Как светильники быта, плоды на познания древе

Загорались их страстью, приняв золотую расцветку

Волосков напряженных, под коими синие вены

Трепетали разрядами молний…

По иудейскому счислению Адам прожил 930 лет. Это в пересчете практически столько же, сколько прожил Семен Липкин (96 лет). В Библии отсутствует описание жизни в раю. Только сад невиданной красы. Этот сад своего подмосковного рая созерцала и слушала лирическая героиня, неустанно описывая его четырехкратную ежегодную новизну. Ева вышла из Адама до совершения греха, о чем часто забывают. Но имя свое Праматерь получила от Адама уже после грехопадения. Христос за руки вывел из ада Адама и Еву вместе с ветхозаветными праведниками. В каком-то смысле стихи Лиснянской суть слезное покаяние Евы, свидетельства о котором хранит церковное Предание, и плач Праматери о перебранившихся до смертоубийства детях:

Мать в безумии, – Авель убит,

Каин в каторге, время летит, –

Память, пуля, метеорит…

В «Зимней дороге» Леонида Юзефовича есть мысль о том, что дух времени сильнее личного опыта. В молодости, наверное, так и есть. Стихи Инны Лиснянской убеждают, что возраст рано или поздно приводит эти две опорные величины в соответствие. И соответствуют они двум музам – Клио и Эвтерпе, музам истории и поэзии (и музыки, которая, по Лиснянской, от поэзии неотделима). Но ведь и Клио первоначально была музой героической песни и, согласно главному мифографу Эллады Диодору Сицилийскому, греческое имя Клеос получила потому, что воспевание в поэзии дает восхваляемым великую славу. Стала легендой привязанность Инны Львовны к компьютеру, который она освоила в весьма пожилом возрасте, когда куда более молодые соседи по Переделкину только робко присматривались к непостижимой машине, боясь прикоснуться к клавиатуре. Но Лиснянская еще в 1997 г. поняла, что показывает это окно:

…Клио в тысячелетие третье

С компьютером входит. И нам, недобиткам,

Придется ее рисовать не со свитком

И даже не с зеркалом.

Эпоха зеркал сменялась эпохой не просто окна – каскада компьютерных окон. А никем не прочитанный образ крещеной Эвтерпы, глаза у которой «так черны и круглы», родился еще в 1991-м, когда кое-как налаженный мир в очередной раз ломался и крошился, словно сухари, которые в пору «Дождей и зеркал» «сгорели в духовке».

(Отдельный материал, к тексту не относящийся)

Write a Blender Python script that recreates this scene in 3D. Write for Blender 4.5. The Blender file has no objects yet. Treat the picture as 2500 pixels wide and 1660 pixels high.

Эвтерпа – самая прекрасная из девяти сестер, дочерей богини памяти Мнемосины, увеселительница в венке из живых цветов и с двойной флейтой или с лирой (арфой), как у Гаврилы Державина:

Пой, Эвтерпа дорогая!

В струны арфы ударяй,

Ты, поколь весна младая,

Пой, пляши и восклицай.

На лире, положим, Эвтерпе аккомпанировал Орфей. Но с одной из флейт – авлосом, согласно мифу, не справилась сама Афина: не смогла выдуть отдаленного подобия мелодии, а Гера и Афродита над ней потешались. Эвтерпа справилась. «Меняется все – отношение к ходу истории, к деяниям царей, пророков… Но миф остается неприкосновенным», – говорила Лиснянская. Но одним лишь эпитетом «крещеная» сама же посягнула на мифологическую инвариантность, постигнув, что наступили времена, когда

Меж фактом и мифом, быльем и историей

Разрушена ткань.

Но ведь слово «музы» (μοῦσαι) переводится как «мыслящие». И Эвтерпа давно перестала увеселять, особенно там, где обнаружилось «много Авеля и Каина». Слишком много, даже больше, чем «наследников» Серебряного века. В выписках грека Досифея Магистра из латинянина Гигина Эвтерпа именуется музой трагедии, а поэзией «заведует» Каллиопа – мать Орфея. «Крещеная Эвтерпа» лишний раз подтверждает неотъемлемость высших образцов русской поэзии от христианского мировоззрения, невзирая на личное исповедание. Ведь и Ева не была христианкой, но почитается в сонме святых.

Как это обычно и бывает, найденная метафора, практически полностью покрывающая весь свод творчества, проброшена, как случайная обмолвка, затеряна среди куда более броских строк и тропов. И только внимательный читатель зацепится за эту неприметную вешку и вытащит из нее полносмыслие. Так случилось и с «крещеной Эвтерпой» – самым, на мой взгляд, емким образом русской поэзии, местом ее в мире людей и того, что бесконечно выше людей, и местом в ней Инны Лиснянской.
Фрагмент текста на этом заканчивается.